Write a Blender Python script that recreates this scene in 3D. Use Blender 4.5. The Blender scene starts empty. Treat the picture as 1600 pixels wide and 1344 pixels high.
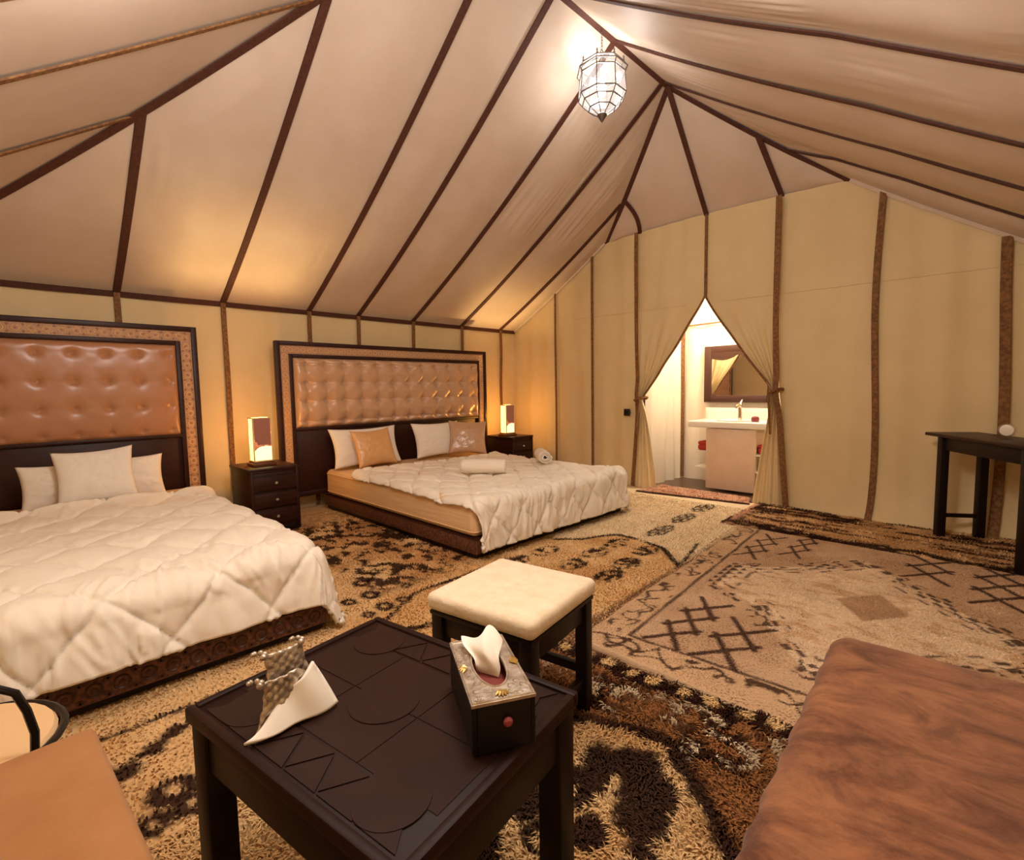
import bpy, bmesh, math, random
import numpy as np
from mathutils import Matrix, Vector
random.seed(7)
rng = np.random.default_rng(11)
scene = bpy.context.scene
COL = scene.collection
pi = math.pi

# ---------------------------------------------------------------- camera, world, lights, exposure
cam_data = bpy.data.cameras.new('camera')
cam = bpy.data.objects.new('camera', cam_data)
COL.objects.link(cam)
YAW, PITCH, ROLL = 0.785970, 0.081403, -0.016540
f = Vector((-math.sin(YAW) * math.cos(PITCH), math.cos(YAW) * math.cos(PITCH), -math.sin(PITCH)))
r0 = Vector((math.cos(YAW), math.sin(YAW), 0)); u0 = r0.cross(f)
r = r0 * math.cos(ROLL) + u0 * math.sin(ROLL); u = -r0 * math.sin(ROLL) + u0 * math.cos(ROLL)
cam.matrix_world = Matrix(((r.x, u.x, -f.x, 0), (r.y, u.y, -f.y, 0), (r.z, u.z, -f.z, 1.2), (0, 0, 0, 1)))
cam_data.sensor_fit = 'HORIZONTAL'; cam_data.sensor_width = 36.0
cam_data.lens = 36.0 * 781.188 / 1600
cam_data.clip_start = 0.02
scene.camera = cam

world = bpy.data.worlds.new('night_sky'); scene.world = world
world.use_nodes = True
world.node_tree.nodes['Background'].inputs[0].default_value = (0.05, 0.06, 0.1, 1)
world.node_tree.nodes['Background'].inputs[1].default_value = 0.2
scene.view_settings.view_transform = 'Standard'
scene.view_settings.look = 'None'
scene.view_settings.gamma = 1.0
scene.view_settings.use_curve_mapping = False
scene.view_settings.exposure = 0.98

def lamp(name, loc, power, color, radius):
    d = bpy.data.lights.new(name, 'POINT'); d.energy = power; d.color = color; d.shadow_soft_size = radius
    o = bpy.data.objects.new(name, d); COL.objects.link(o); o.location = loc
    return o
LANTERN = (-2.35, 3.39)
lamp('lantern_light', (LANTERN[0], LANTERN[1], 3.5), 9.5, (1.0, 0.96, 0.93), 0.10)
lamp('entrance_lantern_light', (-0.95, 1.10, 2.50), 42, (1.0, 0.95, 0.91), 0.25)
lamp('front_lantern_light', (-1.90, 0.45, 2.55), 21, (1.0, 0.92, 0.85), 0.25)
lamp('bathroom_light', (-2.3, 5.85, 2.35), 32, (1.0, 0.95, 0.86), 0.12)

# ---------------------------------------------------------------- noise
def _hash(ix, iy, seed):
    h = (ix.astype(np.int64) * 374761393 + iy.astype(np.int64) * 668265263 + seed * 982451653) & 0x7fffffff
    h = ((h ^ (h >> 13)) * 1274126177) & 0x7fffffff
    h = h ^ (h >> 16)
    return (h & 0xffff) / 65535.0
def vn(x, y, seed=0):
    x = np.asarray(x, float); y = np.asarray(y, float)
    ix = np.floor(x); iy = np.floor(y); fx = x - ix; fy = y - iy
    fx = fx * fx * (3 - 2 * fx); fy = fy * fy * (3 - 2 * fy)
    a = _hash(ix, iy, seed); b = _hash(ix + 1, iy, seed); c = _hash(ix, iy + 1, seed); d = _hash(ix + 1, iy + 1, seed)
    return (a * (1 - fx) + b * fx) * (1 - fy) + (c * (1 - fx) + d * fx) * fy
def fbm(x, y, seed=0, n=3):
    t = 0; a = 0.5; s = 0
    for i in range(n):
        t = t + a * vn(np.asarray(x) * 2 ** i, np.asarray(y) * 2 ** i, seed + i); s += a; a *= 0.5
    return t / s
def sst(a, b, x):
    t = np.clip((x - a) / (b - a), 0, 1); return t * t * (3 - 2 * t)
def s2l(*c):
    return tuple((v / 255 / 12.92) if v / 255 <= 0.04045 else ((v / 255 + 0.055) / 1.055) ** 2.4 for v in c)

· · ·

Copy each line exactly, and leave the pictures out of your copy.

Write a Blender Python script that recreates this scene in 3D. Use Blender 4.5. The Blender scene starts empty. Treat the picture as 1600 pixels wide and 1344 pixels high.
import bpy, bmesh, math, random
import numpy as np
from mathutils import Matrix, Vector
random.seed(7)
rng = np.random.default_rng(11)
scene = bpy.context.scene
COL = scene.collection
pi = math.pi

# ---------------------------------------------------------------- camera, world, lights, exposure
cam_data = bpy.data.cameras.new('camera')
cam = bpy.data.objects.new('camera', cam_data)
COL.objects.link(cam)
YAW, PITCH, ROLL = 0.785970, 0.081403, -0.016540
f = Vector((-math.sin(YAW) * math.cos(PITCH), math.cos(YAW) * math.cos(PITCH), -math.sin(PITCH)))
r0 = Vector((math.cos(YAW), math.sin(YAW), 0)); u0 = r0.cross(f)
r = r0 * math.cos(ROLL) + u0 * math.sin(ROLL); u = -r0 * math.sin(ROLL) + u0 * math.cos(ROLL)
cam.matrix_world = Matrix(((r.x, u.x, -f.x, 0), (r.y, u.y, -f.y, 0), (r.z, u.z, -f.z, 1.2), (0, 0, 0, 1)))
cam_data.sensor_fit = 'HORIZONTAL'; cam_data.sensor_width = 36.0
cam_data.lens = 36.0 * 781.188 / 1600
cam_data.clip_start = 0.02
scene.camera = cam

world = bpy.data.worlds.new('night_sky'); scene.world = world
world.use_nodes = True
world.node_tree.nodes['Background'].inputs[0].default_value = (0.05, 0.06, 0.1, 1)
world.node_tree.nodes['Background'].inputs[1].default_value = 0.2
scene.view_settings.view_transform = 'Standard'
scene.view_settings.look = 'None'
scene.view_settings.gamma = 1.0
scene.view_settings.use_curve_mapping = False
scene.view_settings.exposure = 0.98

def lamp(name, loc, power, color, radius):
    d = bpy.data.lights.new(name, 'POINT'); d.energy = power; d.color = color; d.shadow_soft_size = radius
    o = bpy.data.objects.new(name, d); COL.objects.link(o); o.location = loc
    return o
LANTERN = (-2.35, 3.39)
lamp('lantern_light', (LANTERN[0], LANTERN[1], 3.5), 9.5, (1.0, 0.96, 0.93), 0.10)
lamp('entrance_lantern_light', (-0.95, 1.10, 2.50), 42, (1.0, 0.95, 0.91), 0.25)
lamp('front_lantern_light', (-1.90, 0.45, 2.55), 21, (1.0, 0.92, 0.85), 0.25)
lamp('bathroom_light', (-2.3, 5.85, 2.35), 32, (1.0, 0.95, 0.86), 0.12)

# ---------------------------------------------------------------- noise
def _hash(ix, iy, seed):
    h = (ix.astype(np.int64) * 374761393 + iy.astype(np.int64) * 668265263 + seed * 982451653) & 0x7fffffff
    h = ((h ^ (h >> 13)) * 1274126177) & 0x7fffffff
    h = h ^ (h >> 16)
    return (h & 0xffff) / 65535.0
def vn(x, y, seed=0):
    x = np.asarray(x, float); y = np.asarray(y, float)
    ix = np.floor(x); iy = np.floor(y); fx = x - ix; fy = y - iy
    fx = fx * fx * (3 - 2 * fx); fy = fy * fy * (3 - 2 * fy)
    a = _hash(ix, iy, seed); b = _hash(ix + 1, iy, seed); c = _hash(ix, iy + 1, seed); d = _hash(ix + 1, iy + 1, seed)
    return (a * (1 - fx) + b * fx) * (1 - fy) + (c * (1 - fx) + d * fx) * fy
def fbm(x, y, seed=0, n=3):
    t = 0; a = 0.5; s = 0
    for i in range(n):
        t = t + a * vn(np.asarray(x) * 2 ** i, np.asarray(y) * 2 ** i, seed + i); s += a; a *= 0.5
    return t / s
def sst(a, b, x):
    t = np.clip((x - a) / (b - a), 0, 1); return t * t * (3 - 2 * t)
def s2l(*c):
    return tuple((v / 255 / 12.92) if v / 255 <= 0.04045 else ((v / 255 + 0.055) / 1.055) ** 2.4 for v in c)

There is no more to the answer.